Not quite so Al Gore now, are we?

Nature further criticised the Kyoto Protocol for its ‘top-down’ approach, and for the fact that it sidelined any alternative strategies to combat global warming.

This last is perhaps the most serious problem of all.

If we rely on global treaties to save us, we’ll sleepwalk into the sunset.

Instead, we should be thinking in terms of from the ground up.

In terms of, for instance, R&D investment in sustainable energy.

Governments trickle money into this stuff like recalcitrant Christians trickle money into the collection plate.

But R&D investment should be on a ‘wartime footing’, insist – amongst others – Al Gore himself, the American Enterprise Institute in Washington DC (a deeply conservative body that nonetheless agrees we should square up to the future), and Lord Rees, president of the British Royal Society.

On the scale, says Rees, of the Manhattan Project.

Surely a project to save the earth should command as much cash, and cachet, as one to bomb it back into the dark ages?

Should is the word. But will is lacking.

Instead of pinning our hopes on a global summit, we should be lobbying for policies such as the SSP’s Free Public Transport initiative, which would strike out the need for private vehicle use for the vast percentage of the population.

And fighting to wrest some control over the crazily globalised food market, that sees spinach rotting in fields in Kent, only for spinach to be flown in from 3000 miles away, while schoolchildren eat nutrient-free rubbish and quality, edible food is sprayed with dye and dumped in locked dustbins.

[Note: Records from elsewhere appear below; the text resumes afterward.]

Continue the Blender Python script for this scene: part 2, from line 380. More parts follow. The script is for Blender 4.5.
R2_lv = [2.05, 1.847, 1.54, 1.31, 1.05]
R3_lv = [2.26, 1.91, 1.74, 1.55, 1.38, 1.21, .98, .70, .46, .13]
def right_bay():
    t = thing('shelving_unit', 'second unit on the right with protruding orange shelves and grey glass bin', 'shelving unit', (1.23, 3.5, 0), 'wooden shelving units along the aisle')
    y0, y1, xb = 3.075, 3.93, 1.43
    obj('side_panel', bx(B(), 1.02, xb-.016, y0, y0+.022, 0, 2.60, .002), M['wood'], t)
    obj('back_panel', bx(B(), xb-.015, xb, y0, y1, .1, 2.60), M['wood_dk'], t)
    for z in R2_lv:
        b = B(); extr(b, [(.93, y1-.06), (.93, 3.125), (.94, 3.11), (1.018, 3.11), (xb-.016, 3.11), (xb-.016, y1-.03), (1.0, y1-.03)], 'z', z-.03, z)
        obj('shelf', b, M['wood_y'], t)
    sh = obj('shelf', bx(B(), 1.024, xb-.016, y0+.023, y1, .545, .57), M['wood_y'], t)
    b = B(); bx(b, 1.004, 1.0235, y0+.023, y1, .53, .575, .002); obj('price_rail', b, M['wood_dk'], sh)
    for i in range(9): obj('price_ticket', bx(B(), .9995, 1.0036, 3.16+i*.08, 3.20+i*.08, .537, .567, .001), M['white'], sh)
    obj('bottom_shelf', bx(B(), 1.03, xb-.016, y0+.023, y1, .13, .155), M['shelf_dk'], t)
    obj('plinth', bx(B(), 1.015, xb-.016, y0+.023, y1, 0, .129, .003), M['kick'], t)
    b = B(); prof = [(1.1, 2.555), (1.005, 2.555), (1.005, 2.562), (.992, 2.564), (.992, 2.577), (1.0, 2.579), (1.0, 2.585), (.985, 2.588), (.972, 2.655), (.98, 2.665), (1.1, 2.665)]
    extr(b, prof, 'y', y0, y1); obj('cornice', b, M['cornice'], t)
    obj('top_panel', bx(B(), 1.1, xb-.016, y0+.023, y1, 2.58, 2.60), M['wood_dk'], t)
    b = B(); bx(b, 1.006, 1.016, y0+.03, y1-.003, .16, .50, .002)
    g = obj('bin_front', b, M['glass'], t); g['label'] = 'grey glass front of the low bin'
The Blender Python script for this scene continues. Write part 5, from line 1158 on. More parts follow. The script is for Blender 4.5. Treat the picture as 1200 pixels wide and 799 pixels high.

Put simply, we need to simplify, and we need to share; all of which is anathema to globalised capitalism, which is why the political will is not there.

Kyoto made no impact on our lives because it made no impact, full stop.

And that’s exactly the kind of treaty our current crop of first world leaders would like to see drawn up again.

Many things may happen in Copenhagen before Christmas, but a binding treaty for a sustainable future is not one of them.